Возможность подобного настроения допускала только ненависть, ненависть фарисея, официального еврея. Фарисей или вернее, лицемер (так как это слово приняло обидный смысл, как у нас слово "иезуит", прилагаемое ко многим людям, не принадлежащим к обществу, основанному Лойолой) должен был представлять главного виновника, как противоположность во всем Иисуса. В нашем Евангелии собраны вместе в одну речь, полную язвительности, все изречения Иисуса, произнесенные им в разное время против фарисеев. Автор, очевидно, взял этот отрывок из какого-нибудь ранее существовавшего сборника, не имевшего определенных рамок. Иисусу приписываются многочисленные путешествия в Иерусалим; наказание фарисеев переносит нас ко временам, предшествовавшим революции в Иудее.
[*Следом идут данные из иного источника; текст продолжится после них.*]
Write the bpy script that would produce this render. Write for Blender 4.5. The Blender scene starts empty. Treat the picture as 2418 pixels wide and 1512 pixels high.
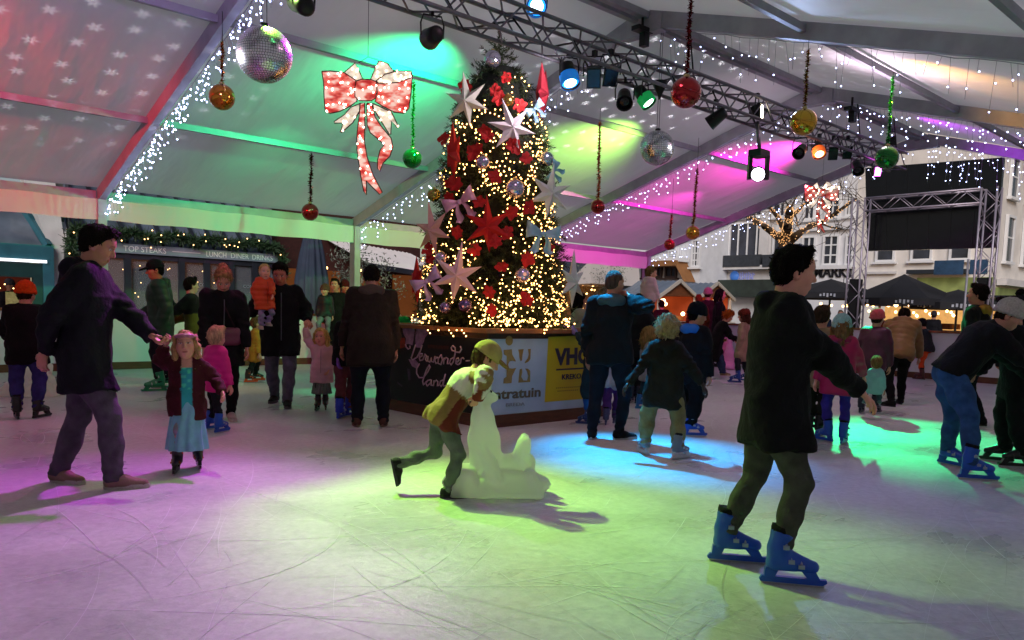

Во всяком случае, получилось Евангелие несравненно более совершенное, чем Евангелие Марка, но гораздо меньшего исторического значения. В действительности, Марк остается единственным подлинным документом жизни Иисуса. Рассказы, прибавленные псевдо-Матфеем к Марку, не более, как легенда. Изменения, внесенные в рассказы Марка, только способ скрыть некоторые неудобства. Внесение частей, которые автор почерпает вне Марка, произведено грубо, плохо переварено, если можно так выразиться; вставки целиком могут быть узнаны. В этом отношении Лука внесет очень большие усовершенствования. Ценность Евангелию Матфея придают речи Иисуса, сохраненные с удивительной точностью и, вероятно, в том порядке, в каком они были записаны.